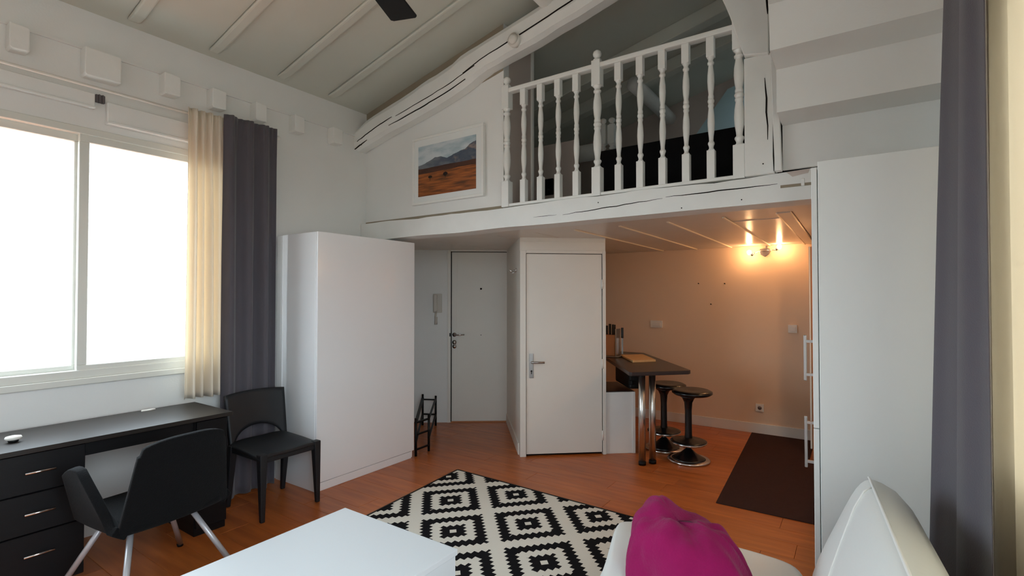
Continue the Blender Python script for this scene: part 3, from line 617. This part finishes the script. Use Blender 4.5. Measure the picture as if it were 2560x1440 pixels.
# ---------------------------------------------------------------- tall cabinet right (doors face the kitchen)
tc_ = thing('tall_cabinet', 'tall white kitchen cabinet beside the stair and curtain', 'cabinet', (2.9, -.15, 0))
CX = 2.6
MB().box(CX, 3.205, RY+.003, .132, 0, 2.10, .002, 1).build('body', 'satin', tc_)
d_ = MB().box(CX+.002, 3.2, .135, .157, .78+.14, 2.075, .002, 1).build('door', 'satin', tc_)
e_ = MB().box(CX+.002, 3.2, .135, .157, .06, .916, .002, 1).build('door', 'satin', tc_)
def pull(p, z0, z1, x, y=.157):
    mb = MB(); mb.box(x-.006, x+.006, y+.028, y+.040, z0, z1, .003, 2); mb.box(x-.005, x+.005, y, y+.032, z0+.022, z0+.034); mb.box(x-.005, x+.005, y, y+.032, z1-.034, z1-.022); mb.build('handle', 'steel', p)
pull(d_, 1.118, 1.325, CX+.06); pull(e_, .725, .957, CX+.06)
kt = thing('kitchen_tall_unit', 'pale edge of a tall unit at the far end of the kitchen', 'cabinet', (5.7, 0, 0))
MB().box(5.4, 6.1, RY+.01, .335, 0, 1.965, .002, 1).build('body', 'block', kt)
MB().box(5.402, 6.1, .337, .352, .1, 1.965, .002, 1).build('door', 'pl', kt)

# ---------------------------------------------------------------- rug, mat
rg = MB().prism([(3.345, 2.843), (3.282, .86), (.32, .93), (.36, 2.60)], 0.0, .010, 'z', .002, 1).build('diamond_rug', 'rug'); tag(rg, 'black and cream zigzag diamond patterned rug', 'rug')
rg['label'] = 'black and cream zigzag diamond patterned rug'
bd = MB(); bd.bar((3.345, 2.845, .006), (3.282, .86, .006), .012, .014); bd.bar((3.345, 2.845, .006), (.36, 2.602, .006), .012, .014); bd.build('binding', 'iron', rg)
tag(MB().prism([(6.09, .955), (3.88, .85), (3.88, .19), (5.38, .19), (5.38, .36), (6.09, .36)], 0, .008, 'z', .002, 1).build('kitchen_mat', 'mat'), 'dark brown kitchen mat on the laminate floor', 'mat')

# ---------------------------------------------------------------- coffee table
ct = thing('coffee_table', 'white lacquered coffee table in the foreground', 'table', (1.2, 1.74, .01))
MB().box(.84, 1.622, 1.378, 2.110, .425, .45, .0025, 2).build('table_top', 'table', ct)
MB().box(.846, 1.616, 1.384, 2.104, .06, .4235, .002, 1).build('body', 'table', ct)
for x_ in (.90, 1.56):
    for y_ in (1.44, 2.05): MB().box(x_-.025, x_+.025, y_-.025, y_+.025, .0105, .06).build('foot', 'table', ct)

# ---------------------------------------------------------------- desk
dk = thing('desk', 'long black-brown desk with drawers under the window', 'desk', (1.2, 3.65, 0))
DX0, DX1, DY0, DY1 = .53, 1.71, 3.372, 3.905
MB().box(DX0-.02, DX1, DY0, DY1, .725, .75, .002, 1).build('desktop', 'blacktop', dk)
pb = MB().box(DX0, .955, DY0+.045, DY1-.02, .03, .724, .002, 1).build('drawer_unit', 'black', dk)
for z0, z1, zh in ((.525, .718, .628), (.325, .519, .425), (.04, .319, .218)):
    dr = MB().box(DX0+.004, .951, DY0+.024, DY0+.043, z0, z1, .002, 1).build('drawer', 'black', dk)
    MB().tube([(.712, DY0+.004, zh), (.828, DY0+.004, zh)], .006, 10).tube([(.725, DY0+.004, zh), (.725, DY0+.026, zh)], .004, 8).tube([(.815, DY0+.004, zh), (.815, DY0+.026, zh)], .004, 8).build('handle', 'chrome', dr)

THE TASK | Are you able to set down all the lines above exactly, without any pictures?

ANSWER |
Continue the Blender Python script for this scene: part 3, from line 617. This part finishes the script. Use Blender 4.5. Measure the picture as if it were 2560x1440 pixels.
# ---------------------------------------------------------------- tall cabinet right (doors face the kitchen)
tc_ = thing('tall_cabinet', 'tall white kitchen cabinet beside the stair and curtain', 'cabinet', (2.9, -.15, 0))
CX = 2.6
MB().box(CX, 3.205, RY+.003, .132, 0, 2.10, .002, 1).build('body', 'satin', tc_)
d_ = MB().box(CX+.002, 3.2, .135, .157, .78+.14, 2.075, .002, 1).build('door', 'satin', tc_)
e_ = MB().box(CX+.002, 3.2, .135, .157, .06, .916, .002, 1).build('door', 'satin', tc_)
def pull(p, z0, z1, x, y=.157):
    mb = MB(); mb.box(x-.006, x+.006, y+.028, y+.040, z0, z1, .003, 2); mb.box(x-.005, x+.005, y, y+.032, z0+.022, z0+.034); mb.box(x-.005, x+.005, y, y+.032, z1-.034, z1-.022); mb.build('handle', 'steel', p)
pull(d_, 1.118, 1.325, CX+.06); pull(e_, .725, .957, CX+.06)
kt = thing('kitchen_tall_unit', 'pale edge of a tall unit at the far end of the kitchen', 'cabinet', (5.7, 0, 0))
MB().box(5.4, 6.1, RY+.01, .335, 0, 1.965, .002, 1).build('body', 'block', kt)
MB().box(5.402, 6.1, .337, .352, .1, 1.965, .002, 1).build('door', 'pl', kt)

# ---------------------------------------------------------------- rug, mat
rg = MB().prism([(3.345, 2.843), (3.282, .86), (.32, .93), (.36, 2.60)], 0.0, .010, 'z', .002, 1).build('diamond_rug', 'rug'); tag(rg, 'black and cream zigzag diamond patterned rug', 'rug')
rg['label'] = 'black and cream zigzag diamond patterned rug'
bd = MB(); bd.bar((3.345, 2.845, .006), (3.282, .86, .006), .012, .014); bd.bar((3.345, 2.845, .006), (.36, 2.602, .006), .012, .014); bd.build('binding', 'iron', rg)
tag(MB().prism([(6.09, .955), (3.88, .85), (3.88, .19), (5.38, .19), (5.38, .36), (6.09, .36)], 0, .008, 'z', .002, 1).build('kitchen_mat', 'mat'), 'dark brown kitchen mat on the laminate floor', 'mat')

# ---------------------------------------------------------------- coffee table
ct = thing('coffee_table', 'white lacquered coffee table in the foreground', 'table', (1.2, 1.74, .01))
MB().box(.84, 1.622, 1.378, 2.110, .425, .45, .0025, 2).build('table_top', 'table', ct)
MB().box(.846, 1.616, 1.384, 2.104, .06, .4235, .002, 1).build('body', 'table', ct)
for x_ in (.90, 1.56):
    for y_ in (1.44, 2.05): MB().box(x_-.025, x_+.025, y_-.025, y_+.025, .0105, .06).build('foot', 'table', ct)

# ---------------------------------------------------------------- desk
dk = thing('desk', 'long black-brown desk with drawers under the window', 'desk', (1.2, 3.65, 0))
DX0, DX1, DY0, DY1 = .53, 1.71, 3.372, 3.905
MB().box(DX0-.02, DX1, DY0, DY1, .725, .75, .002, 1).build('desktop', 'blacktop', dk)
pb = MB().box(DX0, .955, DY0+.045, DY1-.02, .03, .724, .002, 1).build('drawer_unit', 'black', dk)
for z0, z1, zh in ((.525, .718, .628), (.325, .519, .425), (.04, .319, .218)):
    dr = MB().box(DX0+.004, .951, DY0+.024, DY0+.043, z0, z1, .002, 1).build('drawer', 'black', dk)
    MB().tube([(.712, DY0+.004, zh), (.828, DY0+.004, zh)], .006, 10).tube([(.725, DY0+.004, zh), (.725, DY0+.026, zh)], .004, 8).tube([(.815, DY0+.004, zh), (.815, DY0+.026, zh)], .004, 8).build('handle', 'chrome', dr)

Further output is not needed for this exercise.